In 2019, Kerry Nahanee plead guilty to two counts of sexual assault against his nieces. Mr. Nahanee admitted to sexually assaulting one niece once and sexually assaulting the other niece many times. At the sentencing hearing, the Crown asked the judge to sentence Mr. Nahanee to between four to six years in prison. The lawyer for Mr. Nahanee asked the judge for a sentence of three to three-and-a-half years.
The judge sentenced Mr. Nahanee to five years for the assaults on the first niece and three years for the assault on the second niece for a combined total of eight years in prison. The judge considered various aggravating and mitigating factors in calculating Mr. Nahanee’s sentence. Aggravating factors increase the severity of a sentence, while mitigating factors contribute to a more lenient sentence.
In the judge’s view, the aggravating factors in this case included: abuse of a family member; abuse of a person under the age of 18; abuse of a position of trust; and that the offences significantly impacted the two victims. As for mitigating factors, Mr. Nahanee had plead guilty, he was relatively young, and he had no criminal record.
The judge also considered Mr. Nahanee’s Indigenous background during sentencing. Section 718.2(e) of the Criminal Code directs courts to pay special attention to the circumstances of Indigenous offenders. As such, the judge reviewed the Gladue report, which is a pre-sentencing report done for Indigenous offenders.The Gladue report gets its name from the Supreme Court of Canada’s 1999 ruling in R. v. Gladue, which established the factors that courts must take into account when sentencing Indigenous offenders.
Mr. Nahanee appealed his sentence to British Columbia’s Court of Appeal. He argued that the “public interest test” established by the Supreme Court of Canada in its 2016 ruling in R. v. Anthony-Cook should apply to his case. That test guides judges when the Crown prosecutor and defence lawyer agree to a specific sentence in exchange for a guilty plea. According to the test, judges should impose the agreed-upon sentence unless it would bring the administration of justice into disrepute, which is never in the public interest. Mr. Nahanee also argued the sentencing judge should have advised the parties that she intended to impose a harsher sentence than the Crown was seeking. The Court of Appeal dismissed Mr. Nahanee’s appeal. He then appealed to the Supreme Court of Canada.
The Supreme Court has dismissed Mr. Nahanee’s appeal.
The Anthony-Cook case does not apply.
Writing for the majority, Justice Michael Moldaver said that the public interest test in the Anthony-Cook case, “does not, and should not, apply to contested sentencing hearings following a guilty plea”. The Anthony-Cook case applies only when both parties propose a joint submission on sentencing, meaning they agree on the sentence. Mr. Nahanee’s case involved a contested sentencing hearing because the Crown and defence lawyer had proposed different sentences.
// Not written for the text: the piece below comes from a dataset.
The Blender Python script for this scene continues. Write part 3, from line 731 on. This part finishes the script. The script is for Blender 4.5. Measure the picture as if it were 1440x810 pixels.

The majority said judges must notify the parties if they intend to impose a harsher sentence than the one sought by the Crown. The judge must then give the parties the opportunity to make further submissions.
In this case, the judge did not notify the parties that she intended to impose a harsher sentence and did not provide them an opportunity to make further submissions. However, the majority said Mr. Nahanee did not show he had information to provide the judge that would have impacted his sentence. Also, the judge provided adequate reasons for why she exceeded the sentence the Crown was seeking and her reasons, when read as a whole, were not wrong. Finally, the eight-year sentence was not demonstrably unfit.